As we approached the parking lot, we saw it’s long-necked silhouette and we all sunk a bit as we realized that a healthy bird would have flown away by now. It must be injured! Whoa, it was now standing up. There was some relief; standing is an improvement over being completely down, so maybe the creature will survive after all. We were feeling better but still concerned; we wern’t really sure about what to do. This duck or goose whatever it was was walking around a Circuit City parking lot at 9:00 on a Sunday night.

Then the dark clouds parted and the moon shone through when someone in our party spoke with a CC employee who knew the whole scoop. Turns out that the “goose” was a gander and his “lady” was nesting with her eggs or hatchlings by some bushes on a “curbed planter island” (raised area with soil and greenery) “smack-dab” in the middle of the parking lot. Turns out they must have been hatchlings, read on…
He said that the male was walking around (fifty feet from the female) as a decoy to distract people from focusing in on Mom & the little ones. We found the female on the “planter island” which, incidently, was surrounded by a three quarters of a dozen bright orange parking cones. The employee said that the birds were Federally protected though we never found out who placed the parking cones, nor did we see the goslings – maybe they were under mom’s wing when we saw her on the planter.

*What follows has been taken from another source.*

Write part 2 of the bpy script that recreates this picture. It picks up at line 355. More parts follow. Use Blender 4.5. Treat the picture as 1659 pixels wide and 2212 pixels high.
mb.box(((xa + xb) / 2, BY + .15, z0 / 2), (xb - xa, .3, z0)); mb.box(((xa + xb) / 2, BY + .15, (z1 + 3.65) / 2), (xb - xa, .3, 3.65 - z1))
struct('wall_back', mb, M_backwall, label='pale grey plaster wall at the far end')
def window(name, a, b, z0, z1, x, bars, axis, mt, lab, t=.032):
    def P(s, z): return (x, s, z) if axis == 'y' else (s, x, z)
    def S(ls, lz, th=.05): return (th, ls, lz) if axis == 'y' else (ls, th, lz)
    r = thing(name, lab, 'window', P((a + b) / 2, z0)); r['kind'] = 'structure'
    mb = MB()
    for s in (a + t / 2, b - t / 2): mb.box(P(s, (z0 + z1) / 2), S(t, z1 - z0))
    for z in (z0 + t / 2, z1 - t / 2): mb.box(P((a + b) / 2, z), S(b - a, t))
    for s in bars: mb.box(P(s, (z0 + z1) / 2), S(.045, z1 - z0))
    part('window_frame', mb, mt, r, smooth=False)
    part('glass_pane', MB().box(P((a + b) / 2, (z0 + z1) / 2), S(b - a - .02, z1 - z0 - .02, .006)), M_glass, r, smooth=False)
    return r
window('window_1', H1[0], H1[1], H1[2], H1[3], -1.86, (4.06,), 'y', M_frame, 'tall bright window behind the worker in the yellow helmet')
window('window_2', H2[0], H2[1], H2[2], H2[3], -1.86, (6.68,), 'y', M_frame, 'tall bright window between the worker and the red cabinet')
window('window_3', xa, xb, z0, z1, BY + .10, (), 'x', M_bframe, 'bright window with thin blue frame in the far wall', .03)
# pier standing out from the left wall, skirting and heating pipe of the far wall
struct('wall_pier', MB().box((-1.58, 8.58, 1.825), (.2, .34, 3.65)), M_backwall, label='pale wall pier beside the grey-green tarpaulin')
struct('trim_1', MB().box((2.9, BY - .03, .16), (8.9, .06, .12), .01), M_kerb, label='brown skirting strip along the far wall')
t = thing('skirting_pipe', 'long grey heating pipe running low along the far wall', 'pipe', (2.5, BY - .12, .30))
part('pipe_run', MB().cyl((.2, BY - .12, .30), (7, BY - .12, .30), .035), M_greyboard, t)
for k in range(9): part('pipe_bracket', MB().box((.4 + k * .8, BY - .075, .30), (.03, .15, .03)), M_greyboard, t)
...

Talk about a nice ending, we were all – to say the very least – elated…We went out into the night to celebrate.

I returned yesterday – Mothers Day – to shoot some video clips. Alas, the geese and the parking cones were gone; only a few tufts of down remain in the bushes. *An employee told me that the goslings & parents flew the coop. Major kudos to the people of Circuit City.

From photos, I’m guessing that these puppies were Canadian Geese

*They must have been squatting for, at least, a couple of months. My understanding is that goslings can’t fly untill they’re about eight weeks old.